Oui, la France de l'occupation a existé. Oui, les arrestations, les rafles, les convois ont été organisés avec le concours de l'administration française. Oui, des camps d'internement et de transit, Pithiviers, Beaune-la-Rolande, Drancy, Compiègne et tant d'autres, ont été sous la responsabilité de celle-ci, de même que les recensements et la constitution des fichiers.
Cela doit être dit et reconnu. Non pour se flageller avec le passé, mais pour inventer le présent sur des bases saines et claires, ce qui suppose que nous regardions en face notre histoire.
Bien sûr, il y eut, pour notre honneur, une France résistante et combattante. Il y eut les pêcheurs de l'Ile de Sein qui répondirent à l'appel du Général de Gaulle. Il y eut toutes les unités engagées aux côtés des alliés sur les fronts de la liberté.
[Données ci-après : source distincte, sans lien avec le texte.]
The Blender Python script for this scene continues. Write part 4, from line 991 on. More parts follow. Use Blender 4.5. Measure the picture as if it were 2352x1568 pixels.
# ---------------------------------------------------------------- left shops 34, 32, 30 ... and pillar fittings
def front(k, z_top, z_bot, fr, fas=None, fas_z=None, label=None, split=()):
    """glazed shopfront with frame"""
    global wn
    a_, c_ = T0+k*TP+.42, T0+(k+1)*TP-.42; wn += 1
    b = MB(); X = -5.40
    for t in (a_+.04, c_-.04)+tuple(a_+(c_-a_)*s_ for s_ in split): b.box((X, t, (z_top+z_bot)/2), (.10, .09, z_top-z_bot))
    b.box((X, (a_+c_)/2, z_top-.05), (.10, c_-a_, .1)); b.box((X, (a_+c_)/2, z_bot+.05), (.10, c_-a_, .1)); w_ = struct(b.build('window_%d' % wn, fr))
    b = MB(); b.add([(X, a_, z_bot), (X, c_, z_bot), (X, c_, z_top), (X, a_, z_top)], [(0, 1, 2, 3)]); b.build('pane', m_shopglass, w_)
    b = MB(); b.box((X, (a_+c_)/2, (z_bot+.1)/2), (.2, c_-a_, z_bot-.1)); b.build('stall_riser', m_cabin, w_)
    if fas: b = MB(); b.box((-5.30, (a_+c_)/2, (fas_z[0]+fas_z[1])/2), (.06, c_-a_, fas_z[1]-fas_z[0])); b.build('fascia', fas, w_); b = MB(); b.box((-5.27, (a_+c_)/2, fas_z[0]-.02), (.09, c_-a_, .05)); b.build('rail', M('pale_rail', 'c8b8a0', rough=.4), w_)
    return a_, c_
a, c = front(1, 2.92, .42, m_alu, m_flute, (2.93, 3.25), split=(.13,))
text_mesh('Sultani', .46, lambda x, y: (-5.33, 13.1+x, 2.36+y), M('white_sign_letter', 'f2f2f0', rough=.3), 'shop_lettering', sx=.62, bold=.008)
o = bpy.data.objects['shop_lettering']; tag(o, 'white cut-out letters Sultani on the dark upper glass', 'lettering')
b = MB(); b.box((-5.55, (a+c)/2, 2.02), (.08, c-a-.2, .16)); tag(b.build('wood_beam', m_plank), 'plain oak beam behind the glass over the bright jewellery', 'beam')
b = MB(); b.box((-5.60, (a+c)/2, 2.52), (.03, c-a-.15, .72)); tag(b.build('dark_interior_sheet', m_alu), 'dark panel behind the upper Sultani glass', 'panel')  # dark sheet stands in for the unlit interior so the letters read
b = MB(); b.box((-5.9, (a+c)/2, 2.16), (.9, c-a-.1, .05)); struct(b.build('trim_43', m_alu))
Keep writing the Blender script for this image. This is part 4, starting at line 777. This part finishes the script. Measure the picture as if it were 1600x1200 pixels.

Il y eut l'héroïsme quotidien et discret de tous les "Justes", qui ont été célébrés voici peu à Thonon, ces anonymes de toute condition, de toute religion qui sauvèrent, parfois au péril de leur vie, les trois-quarts des Juifs de France.
Oui, il y eut heureusement le meilleur, une France généreuse, courageuse et fière, la France de toujours, la France de l'espoir. Et c'est cette France-là, cette France de lumière, celle du Général de GAULLE, des Français libres, des résistants et des " Justes ", qui l'a finalement emporté.
Le bien et le mal doivent être également reconnus et assumés. C'est le moins que l'on puisse attendre d'un peuple adulte, qui a fait du combat pour la liberté et la dignité humaine sa mission la plus haute.
Puissent ces fichiers, désormais exposés dans ce lieu de symbole, participer de cette nécessaire prise de conscience.
Maintenant, c'est demain. Assumer le passé, c'est se donner les moyens de construire l'avenir. Toute la nation accomplit en ce moment même un difficile travail de mémoire, trop longtemps différé. Ce travail accompli, notre pays, réconcilié, lucide, fort des épreuves traversées et des drames partagés, vivra son destin avec vaillance et avec vigilance.
Mesdames et Messieurs, je vous remercie.